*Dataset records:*
════════════════

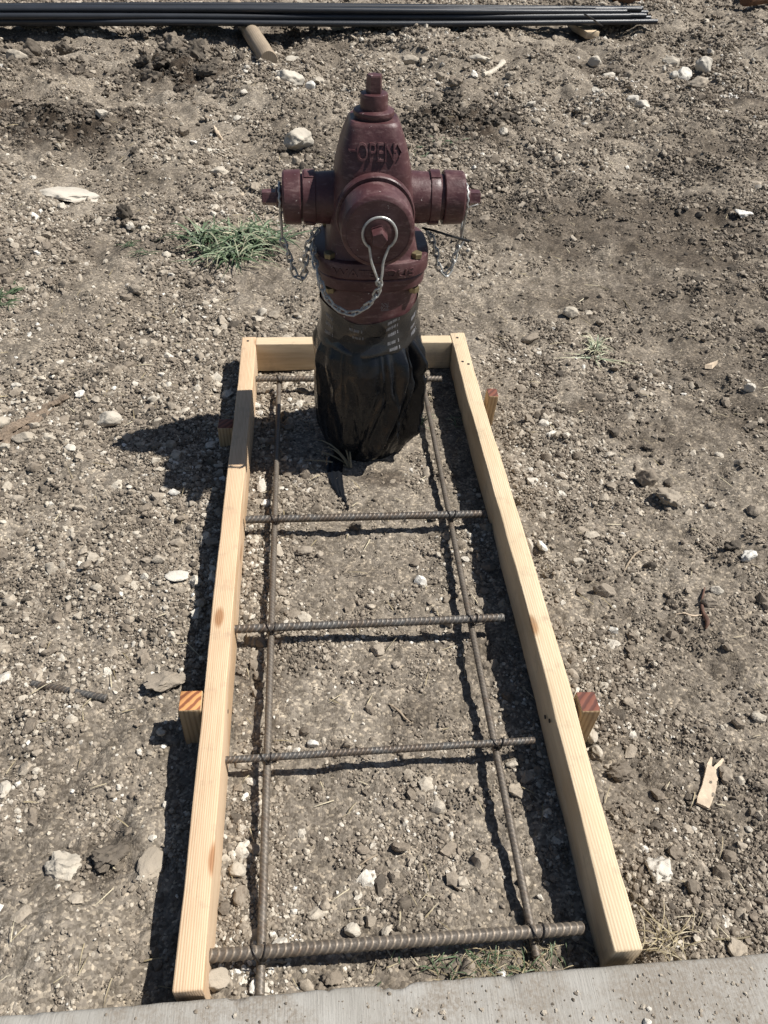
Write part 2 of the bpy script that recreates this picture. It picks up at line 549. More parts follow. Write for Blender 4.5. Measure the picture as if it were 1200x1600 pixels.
MT = dict(
    soil=soil_material(), stone=stone_material(), concrete=concrete_material(), paint=paint_material(),
    pine_l=wood_material('pine_reddish', (0.60, 0.45, 0.30), (0.51, 0.35, 0.205), (0.57, 0.38, 0.245), 290),
    pine_r=wood_material('pine_pale', (0.60, 0.485, 0.335), (0.54, 0.415, 0.27), (0.57, 0.43, 0.27), 210),
    stake=wood_material('stake_wood', (0.47, 0.34, 0.20), (0.33, 0.22, 0.115), (0.40, 0.27, 0.16), 120),
    weathered=wood_material('weathered_wood', (0.34, 0.275, 0.20), (0.29, 0.23, 0.165), (0.29, 0.23, 0.165), 90, 0.25),
    grain_orange=endgrain_material('endgrain_orange', (0.56, 0.27, 0.10), (0.22, 0.075, 0.03)),
    grain_red=endgrain_material('endgrain_red', (0.19, 0.066, 0.04), (0.10, 0.035, 0.024)),
    rebar=rebar_material('rebar_steel', (0.098, 0.095, 0.090), (0.09, 0.072, 0.057), 0.2),
    rebar_rust=rebar_material('rebar_rusty', (0.125, 0.107, 0.088), (0.10, 0.070, 0.048), 0.7),
    wire=plain('tie_wire_steel', (0.05, 0.045, 0.042), 0.5, 0.6),
    galv=plain('galvanised_wire', (0.44, 0.44, 0.42), 0.45, 0.5, 120, 0.3),
    brass=plain('yellow_zinc', (0.23, 0.19, 0.11), 0.4, 0.55, 90, 0.3),
    bag=plastic_sheet_material(),
    tape=plain('dark_clear_tape', (0.017, 0.0165, 0.0165), 0.24, 0.0, 18, 0.45, 0.6, 0.002),
    print_=plain('pale_tape_print', (0.20, 0.20, 0.21), 0.55, 0.0, 200, 0.45),
    pipe=plain('black_pipe_plastic', (0.021, 0.024, 0.030), 0.42, 0.0, 6, 0.2, 0.5),
    ziptie=plain('black_nylon', (0.012, 0.012, 0.012), 0.45),
    rust_dark=plain('rusted_brown', (0.13, 0.062, 0.03), 0.7, 0.0, 20, 0.4),
    driftwood=plain('driftwood', (0.20, 0.155, 0.115), 0.9, 0.0, 190, 0.55, 0.15, 0.006),
    root=plain('reddish_root', (0.125, 0.07, 0.05), 0.75, 0.0, 60, 0.45, 0.3, 0.002),
    bleached=plain('bleached_wood', (0.50, 0.45, 0.37), 0.8, 0.0, 60, 0.3, 0.2, 0.003),
    chip=plain('pale_splintered_wood', (0.56, 0.45, 0.33), 0.75, 0.0, 55, 0.25, 0.3, 0.002),
    grass=attr_leaf_material('grass_green', [(0.0, (0.03, 0.045, 0.022)), (0.45, (0.078, 0.12, 0.058)), (0.8, (0.205, 0.255, 0.16)), (1.0, (0.40, 0.37, 0.25))]),
    straw=attr_leaf_material('dry_straw', [(0.0, (0.16, 0.13, 0.075)), (0.5, (0.34, 0.28, 0.17)), (1.0, (0.56, 0.5, 0.36))]),
    asphalt=plain('asphalt', (0.05, 0.05, 0.052), 0.9, 0.0, 200, 0.4),
)

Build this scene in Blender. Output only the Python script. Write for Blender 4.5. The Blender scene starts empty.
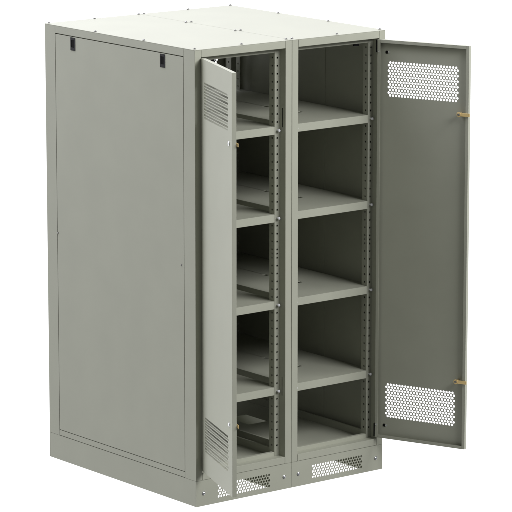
import bpy, bmesh, math
from mathutils import Vector, Matrix

scene = bpy.context.scene
COL = scene.collection
R = math.radians

# ------------------------------------------------------------------ measures (metres)
CW = 0.6            # width of one cabinet
DEP = 1.263         # depth
TOP = 2.27          # overall height
PL = 0.130          # plinth height
GAP = 0.0012        # half of the joint between the two cabinets
POST = 0.040        # face width of a corner post
JAMB = 0.047        # depth of the jamb before the drilled strip
STRIP = 0.071       # inner edge of the drilled strip
PD = 0.090          # depth of a corner post
SHELF_Z = (1.84, 1.40, 0.96, 0.52)
DOOR_L = 0.511
DOOR_T = 0.0215
DOOR_Z0, DOOR_Z1 = 0.179, 2.2285
HOLE_Z = sorted([1.2] + [1.2 + s * (0.021 + 0.04 * k) for k in range(25) for s in (-1, 1)])

# ------------------------------------------------------------------ materials
def new_mat(name):
    m = bpy.data.materials.new(name)
    m.use_nodes = True
    nt = m.node_tree
    return m, nt, nt.nodes['Principled BSDF']

def paint(name, col, rough=0.42, var=0.05, bump=0.02, spec=0.35):
    m, nt, b = new_mat(name)
    tc = nt.nodes.new('ShaderNodeTexCoord')
    n1 = nt.nodes.new('ShaderNodeTexNoise'); n1.inputs['Scale'].default_value = 5.0
    n1.inputs['Detail'].default_value = 5.0
    nt.links.new(tc.outputs['Object'], n1.inputs['Vector'])
    ramp = nt.nodes.new('ShaderNodeValToRGB')
    ramp.color_ramp.elements[0].position = 0.3
    ramp.color_ramp.elements[1].position = 0.7
    ramp.color_ramp.elements[0].color = (*[c * (1 - var) for c in col], 1)
    ramp.color_ramp.elements[1].color = (*[c * (1 + var) for c in col], 1)
    nt.links.new(n1.outputs['Fac'], ramp.inputs['Fac'])
    nt.links.new(ramp.outputs['Color'], b.inputs['Base Color'])
    # fine orange-peel of the powder coat
    n2 = nt.nodes.new('ShaderNodeTexNoise'); n2.inputs['Scale'].default_value = 420.0
    n2.inputs['Detail'].default_value = 2.0
    nt.links.new(tc.outputs['Object'], n2.inputs['Vector'])
    bp = nt.nodes.new('ShaderNodeBump'); bp.inputs['Strength'].default_value = bump
    bp.inputs['Distance'].default_value = 0.002
    nt.links.new(n2.outputs['Fac'], bp.inputs['Height'])
    nt.links.new(bp.outputs['Normal'], b.inputs['Normal'])
    mr = nt.nodes.new('ShaderNodeMapRange')
    mr.inputs['To Min'].default_value = rough - 0.04
    mr.inputs['To Max'].default_value = rough + 0.06
    nt.links.new(n1.outputs['Fac'], mr.inputs['Value'])
    nt.links.new(mr.outputs['Result'], b.inputs['Roughness'])
    b.inputs['Specular IOR Level'].default_value = spec
    return m

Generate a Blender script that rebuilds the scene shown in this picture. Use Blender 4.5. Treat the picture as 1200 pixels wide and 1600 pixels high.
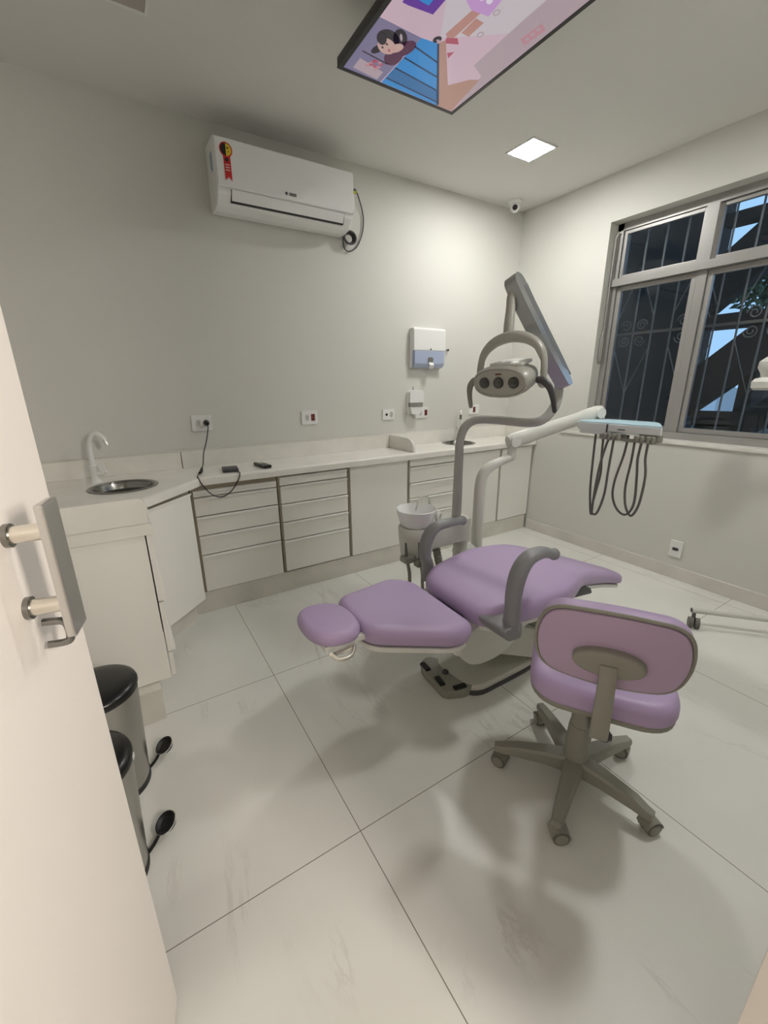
import bpy, bmesh, math, random
from mathutils import Vector, Matrix, noise
random.seed(7)
S = bpy.context.scene
C = S.collection
for o in list(bpy.data.objects):
    bpy.data.objects.remove(o)

# ------------------------------------------------------------------ camera
cam_d = bpy.data.cameras.new('camera')
cam = bpy.data.objects.new('camera', cam_d)
C.objects.link(cam)
cam_d.sensor_fit = 'VERTICAL'
cam_d.sensor_height = 36.0
cam_d.lens = 651.6 / 1600 * 36.0
cam_d.clip_start = 0.02
_r = Vector((0.84923731, -0.52792845, -0.00935604))
_u = Vector((0.16397426, 0.2468465, 0.95508076))
_f = Vector((0.5019048, 0.81262437, -0.29619793))
cam.matrix_world = Matrix(((_r.x, _u.x, -_f.x, 0), (_r.y, _u.y, -_f.y, 0), (_r.z, _u.z, -_f.z, 1.3958), (0, 0, 0, 1)))
S.camera = cam

# ------------------------------------------------------------------ world, exposure
S.view_settings.view_transform = 'Standard'
S.view_settings.look = 'None'
S.view_settings.exposure = 0.14
S.view_settings.gamma = 1.0
S.view_settings.use_curve_mapping = False
W = bpy.data.worlds.new('World')
S.world = W
W.use_nodes = True
_bg = W.node_tree.nodes['Background']
_bg.inputs[0].default_value = (0.36, 0.62, 0.98, 1)
_bg.inputs[1].default_value = 1.1
PANEL_STRENGTH = 126.0
PANELS_LIT = [(2.503, 2.228), (2.15, 0.47)]
PANELS_OFF = [(0.246, 2.222)]

# hall light behind the camera, shining in through the doorway
_hl = bpy.data.lights.new('hall_light', 'AREA')
_hl.shape = 'RECTANGLE'
_hl.size = 0.22
_hl.size_y = 0.5
_hl.energy = 24.0
_hl.color = (1.0, 0.915, 0.83)
hall = bpy.data.objects.new('hall_light', _hl)
C.objects.link(hall)
hall.location = (0.74, -0.80, 1.75)
hall.rotation_euler = Vector((-0.45, 1.0, -0.28)).to_track_quat('-Z', 'Y').to_euler()

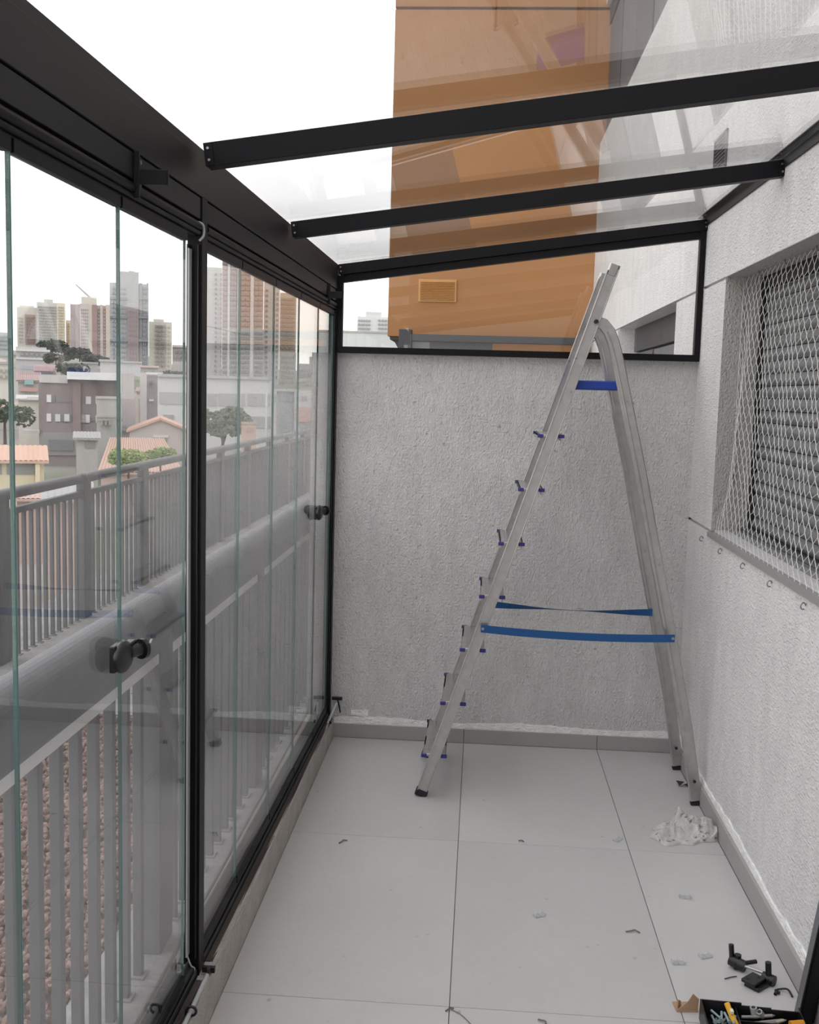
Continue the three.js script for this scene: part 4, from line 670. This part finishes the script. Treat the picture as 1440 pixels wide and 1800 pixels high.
tree('tree',"dark tree behind the plum house",[-56.61,3.24,-186.91],1.30,"#5c625a",1);{
  const p = thing('lamp_post', 'tall white lamp post between the warehouse and the blue-grey workshop', 'lamp post', [-20.9, -9, -100]);
  obj('pole', rod([0, 0, 0], [0, 10.4, 0], 0.14, 10, 0.1), paint('#d8d8d6'), p); obj('collar', rod([0, 5.2, 0], [0, 5.5, 0], 0.2, 10), paint('#bdbdbb'), p);
  // small houses crowded on the hillside
  const walls = ['#b5aca5', '#c9c3bb', '#a89d97', '#c2b2a2', '#9f9b99'], roofs = ['#9d6a5a', '#a7a29d', '#8d8683', '#b08a78'];
  const what = { '#9d6a5a': 'dull red', '#a7a29d': 'light grey', '#8d8683': 'dark grey', '#b08a78': 'faded pink' };
  const spots = [[-100.2, -252, 7.3], [-51.6, -120, 6], [-95.7, -290, 14], [-73.4, -170.3, 4], [-59.6, -132.7, 4], [-51.6, -114.3, 4], [-82.3, -209.8, 8], [-73.4, -202.5, 6], [-91.3, -265, 8], [-75, -158.6, 6], [-119.2, -270.3, 9], [-95.7, -279.4, 12], [-96.7, -310.6, 10]];
  let made = 0;
  for (let i = 0; i < 400 && made < 30; i++) {
    const az = rr(17.2, 26) * Math.PI / 180, D = rr(125, 330), x = 0.6 - D * Math.sin(az), z = 4.7 - D * Math.cos(az), w = rr(3.5, 6), h = rr(2.6, 4.2);
    if (spots.some(([a, b, r]) => Math.hypot(a - x, b + 4 - z) < r + 9) || (az < 0.34 && D < 160)) continue;
    spots.push([x, z - 2, w * 0.6]); const ro = roofs[made % 4];
    house('hillside_house', 'small house with a ' + what[ro] + ' roof among the crowd on the far hillside', 'house', [x, groundY(x, z) - 0.8, z], az * 180 / Math.PI + rr(-14, 14), w, h, 5, walls[made % 5], [['window', -w * 0.3, -w * 0.1, h * 0.5, h * 0.75, '#6d6865', 0.05], ['window', w * 0.1, w * 0.3, h * 0.5, h * 0.75, '#6d6865', 0.05]], [], 'small hillside houses with ' + what[ro] + ' roofs', { kind: 'slope', rise: rr(0.2, 0.7), back: 3, roof: ro });
    made++;
  }
}
scene.updateMatrixWorld(true);
renderer.render(scene, camera);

════════════════

*What to work on:*
Start with the line that includes "Build this scene" and finish with the line that includes "R = math.radians": reproduce those lines exactly, nothing before or after, and omit any pictures.

*Expected output:*
Build this scene in Blender. Output only the Python script. Write for Blender 4.5. The Blender scene starts empty.
import bpy, bmesh, math
from mathutils import Vector, Matrix

scene = bpy.context.scene
COL = scene.collection
R = math.radians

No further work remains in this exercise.